= WHAT YOU ARE ASKED TO DO =
Sift the material for lines containing "from", and return them.

= DATA BLOCK =
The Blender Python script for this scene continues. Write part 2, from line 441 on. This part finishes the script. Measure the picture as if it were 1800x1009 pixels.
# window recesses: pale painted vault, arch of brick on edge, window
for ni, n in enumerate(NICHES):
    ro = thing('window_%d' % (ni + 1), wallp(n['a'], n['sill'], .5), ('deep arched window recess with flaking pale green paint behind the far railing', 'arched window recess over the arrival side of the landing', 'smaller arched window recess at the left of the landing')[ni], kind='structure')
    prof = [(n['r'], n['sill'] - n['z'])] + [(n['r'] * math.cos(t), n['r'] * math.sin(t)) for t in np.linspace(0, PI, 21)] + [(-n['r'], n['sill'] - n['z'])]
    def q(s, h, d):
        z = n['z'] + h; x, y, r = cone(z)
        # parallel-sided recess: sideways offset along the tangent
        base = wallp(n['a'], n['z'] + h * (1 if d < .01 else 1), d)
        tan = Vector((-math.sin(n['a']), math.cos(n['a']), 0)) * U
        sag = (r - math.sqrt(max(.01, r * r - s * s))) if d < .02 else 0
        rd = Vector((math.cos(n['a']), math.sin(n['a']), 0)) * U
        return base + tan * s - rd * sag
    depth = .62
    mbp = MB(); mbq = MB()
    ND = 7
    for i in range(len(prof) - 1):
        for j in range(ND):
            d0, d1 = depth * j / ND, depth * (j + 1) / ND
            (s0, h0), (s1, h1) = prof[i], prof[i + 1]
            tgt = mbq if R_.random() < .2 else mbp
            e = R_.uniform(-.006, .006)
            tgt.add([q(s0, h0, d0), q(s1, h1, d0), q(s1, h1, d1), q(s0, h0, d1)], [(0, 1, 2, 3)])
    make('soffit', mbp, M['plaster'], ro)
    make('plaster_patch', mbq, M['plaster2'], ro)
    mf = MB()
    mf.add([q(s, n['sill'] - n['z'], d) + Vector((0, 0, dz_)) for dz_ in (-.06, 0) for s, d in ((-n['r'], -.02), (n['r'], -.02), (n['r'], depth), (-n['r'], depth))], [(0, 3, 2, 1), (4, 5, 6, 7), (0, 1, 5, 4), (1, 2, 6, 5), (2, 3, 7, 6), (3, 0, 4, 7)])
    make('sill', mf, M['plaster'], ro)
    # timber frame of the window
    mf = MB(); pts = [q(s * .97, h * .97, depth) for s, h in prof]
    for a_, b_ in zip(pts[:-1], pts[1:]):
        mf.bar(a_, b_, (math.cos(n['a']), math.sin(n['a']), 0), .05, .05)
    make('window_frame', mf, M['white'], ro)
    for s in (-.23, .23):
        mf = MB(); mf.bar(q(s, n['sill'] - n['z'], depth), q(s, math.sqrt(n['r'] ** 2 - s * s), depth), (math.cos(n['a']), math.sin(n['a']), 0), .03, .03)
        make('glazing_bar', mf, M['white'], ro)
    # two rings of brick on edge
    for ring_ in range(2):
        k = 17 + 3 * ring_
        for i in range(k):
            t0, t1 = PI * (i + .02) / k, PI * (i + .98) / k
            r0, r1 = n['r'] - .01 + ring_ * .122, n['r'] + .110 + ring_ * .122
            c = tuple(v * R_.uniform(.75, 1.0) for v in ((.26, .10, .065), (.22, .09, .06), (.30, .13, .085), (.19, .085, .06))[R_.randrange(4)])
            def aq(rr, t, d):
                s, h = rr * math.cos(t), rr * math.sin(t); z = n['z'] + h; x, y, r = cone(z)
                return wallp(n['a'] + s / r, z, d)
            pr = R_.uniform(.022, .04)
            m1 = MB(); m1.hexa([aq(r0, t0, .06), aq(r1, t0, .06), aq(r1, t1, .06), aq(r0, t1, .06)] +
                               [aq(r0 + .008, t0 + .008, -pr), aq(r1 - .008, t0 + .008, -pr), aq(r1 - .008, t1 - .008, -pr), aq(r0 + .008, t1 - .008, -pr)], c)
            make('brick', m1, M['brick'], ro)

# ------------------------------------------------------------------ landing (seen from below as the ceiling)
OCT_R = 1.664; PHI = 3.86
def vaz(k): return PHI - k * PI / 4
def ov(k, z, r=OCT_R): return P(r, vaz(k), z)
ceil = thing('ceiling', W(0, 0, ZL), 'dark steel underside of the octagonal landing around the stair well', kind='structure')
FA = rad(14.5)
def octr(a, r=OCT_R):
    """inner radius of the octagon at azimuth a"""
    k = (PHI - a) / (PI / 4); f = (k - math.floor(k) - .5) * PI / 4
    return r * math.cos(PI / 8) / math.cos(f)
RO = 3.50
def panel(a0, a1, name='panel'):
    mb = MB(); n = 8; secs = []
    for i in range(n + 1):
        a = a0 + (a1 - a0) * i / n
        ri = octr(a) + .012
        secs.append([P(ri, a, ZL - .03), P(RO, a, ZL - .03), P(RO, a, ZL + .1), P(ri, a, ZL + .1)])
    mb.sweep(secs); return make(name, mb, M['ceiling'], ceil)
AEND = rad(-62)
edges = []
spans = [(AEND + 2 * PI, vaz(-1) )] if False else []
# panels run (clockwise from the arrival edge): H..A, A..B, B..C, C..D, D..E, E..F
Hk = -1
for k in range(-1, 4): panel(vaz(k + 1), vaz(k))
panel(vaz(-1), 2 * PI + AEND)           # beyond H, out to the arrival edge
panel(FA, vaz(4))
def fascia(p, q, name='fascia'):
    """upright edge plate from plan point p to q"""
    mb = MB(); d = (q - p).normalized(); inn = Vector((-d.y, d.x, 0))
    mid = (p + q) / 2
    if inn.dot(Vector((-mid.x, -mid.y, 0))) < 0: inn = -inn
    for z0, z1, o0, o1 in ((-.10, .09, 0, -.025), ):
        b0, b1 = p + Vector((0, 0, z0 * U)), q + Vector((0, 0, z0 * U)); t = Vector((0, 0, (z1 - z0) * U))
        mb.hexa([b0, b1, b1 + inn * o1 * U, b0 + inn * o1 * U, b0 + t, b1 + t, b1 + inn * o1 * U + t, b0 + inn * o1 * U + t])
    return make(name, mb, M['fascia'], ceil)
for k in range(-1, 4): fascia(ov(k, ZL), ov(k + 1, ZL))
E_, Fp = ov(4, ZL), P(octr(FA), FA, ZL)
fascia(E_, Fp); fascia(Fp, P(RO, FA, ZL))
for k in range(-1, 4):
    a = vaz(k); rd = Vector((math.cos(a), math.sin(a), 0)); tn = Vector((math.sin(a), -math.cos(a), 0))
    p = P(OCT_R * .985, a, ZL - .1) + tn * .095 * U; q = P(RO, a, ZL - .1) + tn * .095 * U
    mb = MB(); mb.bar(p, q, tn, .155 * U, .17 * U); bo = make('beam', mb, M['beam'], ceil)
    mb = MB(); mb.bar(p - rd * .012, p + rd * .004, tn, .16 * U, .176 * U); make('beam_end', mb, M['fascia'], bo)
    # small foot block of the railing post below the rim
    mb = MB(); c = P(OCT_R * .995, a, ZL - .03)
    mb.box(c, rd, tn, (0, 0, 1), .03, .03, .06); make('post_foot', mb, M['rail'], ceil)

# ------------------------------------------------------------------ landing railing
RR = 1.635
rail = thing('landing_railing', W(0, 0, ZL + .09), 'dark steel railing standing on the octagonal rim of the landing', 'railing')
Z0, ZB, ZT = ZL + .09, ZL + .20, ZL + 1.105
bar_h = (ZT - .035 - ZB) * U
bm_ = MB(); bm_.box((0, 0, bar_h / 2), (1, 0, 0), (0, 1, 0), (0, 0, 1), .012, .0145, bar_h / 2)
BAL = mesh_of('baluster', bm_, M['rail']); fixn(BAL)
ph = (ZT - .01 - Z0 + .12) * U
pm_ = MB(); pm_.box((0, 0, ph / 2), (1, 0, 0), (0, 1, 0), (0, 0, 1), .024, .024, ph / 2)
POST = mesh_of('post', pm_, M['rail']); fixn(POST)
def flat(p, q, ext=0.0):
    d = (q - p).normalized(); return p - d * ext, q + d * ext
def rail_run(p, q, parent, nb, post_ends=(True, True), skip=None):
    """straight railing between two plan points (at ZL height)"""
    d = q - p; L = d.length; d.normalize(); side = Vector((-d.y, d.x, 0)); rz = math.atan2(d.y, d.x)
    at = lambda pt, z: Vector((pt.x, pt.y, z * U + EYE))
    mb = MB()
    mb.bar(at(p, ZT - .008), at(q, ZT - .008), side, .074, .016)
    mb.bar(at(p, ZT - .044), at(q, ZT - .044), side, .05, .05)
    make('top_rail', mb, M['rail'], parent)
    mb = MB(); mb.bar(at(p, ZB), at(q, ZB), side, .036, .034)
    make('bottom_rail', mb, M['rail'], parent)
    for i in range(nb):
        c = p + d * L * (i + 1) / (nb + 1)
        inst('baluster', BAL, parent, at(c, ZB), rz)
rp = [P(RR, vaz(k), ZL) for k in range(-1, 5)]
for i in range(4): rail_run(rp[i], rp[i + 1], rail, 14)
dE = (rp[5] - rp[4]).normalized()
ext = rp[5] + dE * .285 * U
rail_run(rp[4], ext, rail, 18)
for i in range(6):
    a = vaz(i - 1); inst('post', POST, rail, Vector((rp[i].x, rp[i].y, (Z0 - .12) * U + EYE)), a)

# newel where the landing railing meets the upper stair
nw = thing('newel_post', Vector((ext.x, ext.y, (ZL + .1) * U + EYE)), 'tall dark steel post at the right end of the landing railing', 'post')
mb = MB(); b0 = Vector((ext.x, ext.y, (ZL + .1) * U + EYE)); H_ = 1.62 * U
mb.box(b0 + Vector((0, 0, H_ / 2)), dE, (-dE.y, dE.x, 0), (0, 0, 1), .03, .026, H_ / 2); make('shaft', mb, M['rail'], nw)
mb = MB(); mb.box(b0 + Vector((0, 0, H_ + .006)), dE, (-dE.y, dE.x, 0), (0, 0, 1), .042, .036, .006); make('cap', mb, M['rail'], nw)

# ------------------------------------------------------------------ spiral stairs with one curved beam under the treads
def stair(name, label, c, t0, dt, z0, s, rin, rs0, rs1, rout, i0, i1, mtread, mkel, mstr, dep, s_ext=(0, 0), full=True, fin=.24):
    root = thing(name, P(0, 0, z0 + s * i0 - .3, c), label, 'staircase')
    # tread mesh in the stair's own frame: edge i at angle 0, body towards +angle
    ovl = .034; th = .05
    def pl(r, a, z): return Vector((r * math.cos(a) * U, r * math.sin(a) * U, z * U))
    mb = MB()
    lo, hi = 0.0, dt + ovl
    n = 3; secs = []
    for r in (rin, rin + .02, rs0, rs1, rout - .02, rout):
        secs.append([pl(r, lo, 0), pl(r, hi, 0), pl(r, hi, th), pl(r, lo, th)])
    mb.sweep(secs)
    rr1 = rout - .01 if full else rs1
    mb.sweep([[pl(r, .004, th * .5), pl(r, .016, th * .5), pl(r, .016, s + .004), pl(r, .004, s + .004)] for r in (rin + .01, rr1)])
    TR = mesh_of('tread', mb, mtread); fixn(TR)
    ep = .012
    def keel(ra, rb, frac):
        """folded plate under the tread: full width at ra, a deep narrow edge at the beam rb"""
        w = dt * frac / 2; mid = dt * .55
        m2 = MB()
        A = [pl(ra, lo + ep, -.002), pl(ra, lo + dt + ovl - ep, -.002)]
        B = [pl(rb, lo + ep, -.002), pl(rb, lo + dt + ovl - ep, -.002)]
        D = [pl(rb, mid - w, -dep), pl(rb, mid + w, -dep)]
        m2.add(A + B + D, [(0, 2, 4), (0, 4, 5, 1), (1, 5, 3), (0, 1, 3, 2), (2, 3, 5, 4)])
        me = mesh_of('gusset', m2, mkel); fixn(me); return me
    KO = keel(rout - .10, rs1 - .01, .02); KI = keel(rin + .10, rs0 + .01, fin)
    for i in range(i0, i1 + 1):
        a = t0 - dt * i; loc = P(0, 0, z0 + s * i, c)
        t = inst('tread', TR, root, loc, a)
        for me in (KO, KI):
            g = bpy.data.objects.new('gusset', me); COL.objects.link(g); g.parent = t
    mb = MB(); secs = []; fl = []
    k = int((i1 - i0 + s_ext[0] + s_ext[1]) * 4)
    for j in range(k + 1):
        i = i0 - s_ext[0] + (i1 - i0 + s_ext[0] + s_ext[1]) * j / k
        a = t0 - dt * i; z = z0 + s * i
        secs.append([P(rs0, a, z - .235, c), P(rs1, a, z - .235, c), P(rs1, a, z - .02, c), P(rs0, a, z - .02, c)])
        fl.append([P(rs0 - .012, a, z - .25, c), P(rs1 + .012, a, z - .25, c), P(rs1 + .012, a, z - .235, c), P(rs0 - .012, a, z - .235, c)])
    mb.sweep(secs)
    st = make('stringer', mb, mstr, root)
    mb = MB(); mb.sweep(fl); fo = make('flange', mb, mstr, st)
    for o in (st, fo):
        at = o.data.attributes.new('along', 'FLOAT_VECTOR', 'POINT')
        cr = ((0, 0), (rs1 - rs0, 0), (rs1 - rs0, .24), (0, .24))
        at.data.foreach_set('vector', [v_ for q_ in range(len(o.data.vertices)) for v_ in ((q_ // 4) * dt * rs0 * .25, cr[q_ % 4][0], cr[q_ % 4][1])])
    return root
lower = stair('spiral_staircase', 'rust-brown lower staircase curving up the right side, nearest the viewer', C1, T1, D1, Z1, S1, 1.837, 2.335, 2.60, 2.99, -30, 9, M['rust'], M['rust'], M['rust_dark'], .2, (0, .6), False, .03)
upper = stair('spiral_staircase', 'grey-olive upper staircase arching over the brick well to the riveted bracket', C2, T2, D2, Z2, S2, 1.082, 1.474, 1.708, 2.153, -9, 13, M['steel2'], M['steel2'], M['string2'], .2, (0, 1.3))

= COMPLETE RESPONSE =
The Blender Python script for this scene continues. Write part 2, from line 441 on. This part finishes the script. Measure the picture as if it were 1800x1009 pixels.
# ------------------------------------------------------------------ landing (seen from below as the ceiling)
# panels run (clockwise from the arrival edge): H..A, A..B, B..C, C..D, D..E, E..F
    """upright edge plate from plan point p to q"""